Weekly Coal Index Report

5th October 2020

Weekly Coal Index Report

RB1 spot prices played catch-up as the October rollover took place, although the back end of the curve is distinctly flatter than before, indicating the lack of conviction around future prices.

While the coal price seems almost immune to the prevailing negative sentiment, the Trafigura (a significant trading house) CEO Jeremy Weir said last week that it intends to also make a “managed transition” out of coal in the next few years.

With Glencore also planning to run down its operations over the next few years, this leaves only Vitol and Mercuria as the large traders active in South Africa. One wonders who will be next, and what the South Afican coal landscape will look like in five to ten year’s time.
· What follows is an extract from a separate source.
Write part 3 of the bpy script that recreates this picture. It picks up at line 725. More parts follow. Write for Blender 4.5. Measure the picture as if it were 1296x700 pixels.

Chinese coal import volumes in 2020 have flatlined in terms of growth, although stronger iron ore imports have helped dry bulk freight rates to stay buoyant. Both India and China are expecting robust recoveries in fuel imports in 2021, although both countries remain adamant that domestic production increase.

The National Union of Mineworker’s is flexing its muscles again in the coal sector, declaring disputes with both Exxaro and Seriti Coal over pay and housing allowances. Unfortunately, this only raises the cost of coal production further, whilst the export price remains moribund. For how long can a weak rand continue to come to the rescue of the South African coal sector?